Chomsky normal form
A CFG is in CNF (Chomsky normal form) if the only productions are of the form $A \rightarrow a$ and $A \rightarrow BC$; a grammar can be brought to CNF with only quadratic blowup.
For a grammar $G$ in CNF, we have the nice Subword Lemma: If $G$ generates a word $w$, then for each $\ell \leq w$, there is a subword $x$ of $w$ of length $\ell/2 \leq |x| < \ell$ which is generated by some non-terminal of $G$. Proof: Descend the (binary) syntax tree, always going to the child which generates the longer subword. If you started with a subword of size at least $\ell$, you can't have gone below $\ell/2$.
Solution
Without loss of generality, we can assume that a grammar for $L_n$ (such a language with specific $\pi_1,\pi_2 \in S_n$) is in Chomsky Normal Form. The language $L_n$ consists of the words $w(x) = x\pi_1(x)\pi_2(x)$ for all $x \in \{0,1\}^n$.

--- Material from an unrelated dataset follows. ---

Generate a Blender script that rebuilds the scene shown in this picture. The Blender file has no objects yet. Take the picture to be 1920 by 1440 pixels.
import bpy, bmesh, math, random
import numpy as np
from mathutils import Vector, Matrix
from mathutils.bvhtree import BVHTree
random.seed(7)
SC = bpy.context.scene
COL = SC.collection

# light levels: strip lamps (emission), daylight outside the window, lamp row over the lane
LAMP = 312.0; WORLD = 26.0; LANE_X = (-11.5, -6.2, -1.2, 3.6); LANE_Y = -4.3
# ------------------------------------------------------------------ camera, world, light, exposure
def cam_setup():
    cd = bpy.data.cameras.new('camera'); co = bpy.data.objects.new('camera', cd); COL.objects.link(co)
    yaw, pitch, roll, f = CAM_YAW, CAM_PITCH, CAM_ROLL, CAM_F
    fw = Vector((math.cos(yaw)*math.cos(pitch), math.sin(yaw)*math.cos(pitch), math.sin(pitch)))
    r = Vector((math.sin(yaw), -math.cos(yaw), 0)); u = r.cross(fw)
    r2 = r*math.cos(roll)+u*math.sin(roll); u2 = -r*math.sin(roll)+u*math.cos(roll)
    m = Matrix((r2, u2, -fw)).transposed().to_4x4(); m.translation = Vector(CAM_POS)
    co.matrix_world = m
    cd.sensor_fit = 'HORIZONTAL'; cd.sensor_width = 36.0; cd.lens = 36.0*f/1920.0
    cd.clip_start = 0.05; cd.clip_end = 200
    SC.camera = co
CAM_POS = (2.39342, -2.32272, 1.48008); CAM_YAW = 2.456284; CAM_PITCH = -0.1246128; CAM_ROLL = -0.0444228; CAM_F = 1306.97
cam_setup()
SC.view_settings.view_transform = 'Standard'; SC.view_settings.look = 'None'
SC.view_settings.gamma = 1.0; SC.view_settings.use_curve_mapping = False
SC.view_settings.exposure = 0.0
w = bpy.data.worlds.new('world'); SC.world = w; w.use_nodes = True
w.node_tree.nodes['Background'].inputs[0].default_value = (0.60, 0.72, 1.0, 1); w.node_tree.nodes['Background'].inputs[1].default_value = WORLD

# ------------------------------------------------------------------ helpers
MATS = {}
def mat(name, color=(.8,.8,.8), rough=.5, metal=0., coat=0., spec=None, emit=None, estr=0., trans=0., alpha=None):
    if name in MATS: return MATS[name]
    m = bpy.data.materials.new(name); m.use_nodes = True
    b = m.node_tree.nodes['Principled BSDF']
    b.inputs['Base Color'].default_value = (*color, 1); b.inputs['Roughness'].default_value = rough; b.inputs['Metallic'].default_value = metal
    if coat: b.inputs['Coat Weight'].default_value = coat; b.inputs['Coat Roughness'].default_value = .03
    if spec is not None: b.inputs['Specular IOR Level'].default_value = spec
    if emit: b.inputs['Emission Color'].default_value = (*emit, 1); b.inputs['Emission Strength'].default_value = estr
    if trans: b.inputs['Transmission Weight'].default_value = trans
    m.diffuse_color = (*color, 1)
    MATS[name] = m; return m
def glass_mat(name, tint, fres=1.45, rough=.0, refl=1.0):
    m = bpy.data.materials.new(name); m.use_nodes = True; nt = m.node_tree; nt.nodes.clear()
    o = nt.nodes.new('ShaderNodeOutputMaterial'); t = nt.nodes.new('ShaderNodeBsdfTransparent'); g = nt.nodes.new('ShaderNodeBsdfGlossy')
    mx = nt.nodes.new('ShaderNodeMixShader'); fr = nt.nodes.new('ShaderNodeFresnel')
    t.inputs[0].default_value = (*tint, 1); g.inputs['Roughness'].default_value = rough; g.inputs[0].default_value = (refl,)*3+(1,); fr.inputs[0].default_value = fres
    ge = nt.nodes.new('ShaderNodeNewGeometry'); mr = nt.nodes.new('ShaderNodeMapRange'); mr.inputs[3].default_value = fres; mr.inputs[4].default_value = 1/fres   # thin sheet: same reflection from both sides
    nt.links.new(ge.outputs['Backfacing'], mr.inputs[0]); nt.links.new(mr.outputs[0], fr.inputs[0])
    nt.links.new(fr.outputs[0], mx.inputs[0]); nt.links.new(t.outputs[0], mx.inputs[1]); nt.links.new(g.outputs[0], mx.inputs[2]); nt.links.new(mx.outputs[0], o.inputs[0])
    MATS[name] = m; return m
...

Using the Subword Lemma, for each $w(x)$ we can find a substring $s(x)$ of length $$\frac{n}{2} \leq |s(x)| < n$$ generated by some symbol $A(x)$ and occurring at position $p(x)$.
Suppose that $p(x) = p(y)$ and $A(x) = A(y)$. Since $|s(x)|<n$, the subword $s(x)$ cannot intersect both the $x$ part and the $\pi_2(x)$ part of $w(x)$; we can assume it is disjoint from the $x$ part. Thus $w(x)$ is of the form $x \alpha s(x) \beta$. This implies that $A(x)$ generates exactly one string, namely $s(x)$. Therefore $s(x) = s(y)$.
Now $s(y)$ intersects either $\pi_1(y)$ or $\pi_2(y)$ in at least $n/4$ places, and thus determines at least $n/4$ bits of $y$. Therefore at most $2^{3n/4}$ strings $y \in \{0,1\}^n$ can have $p(x) = p(y)$ and $A(x) = A(y)$. Since there are at most $3n$ possibilities for $p(y)$, we get that there are at least $$\frac{2^{n/4}}{3n}$$ different non-terminals in the grammar.
Comment: The same proof works if $\pi_1,\pi_2 \in S_{\{0,1\}^n}$, i.e. are arbitrary permutations on the set of all $n$-bit words. Given $n/4$ bits of $\pi_i(y)$, there are exactly $2^{3n/4}$ preimages $y$.
More examples
Using the same method, one can prove that the language where each character appears exactly twice requires exponential-size CFG in the size of the alphabet. We can replace "twice" with any subset of $\mathbb{N}$ other than four trivial ones (ignoring $0$, either containing none of $\mathbb{N}_{\geq 1}$ or all of it).
I would appreciate a reference for this proof method.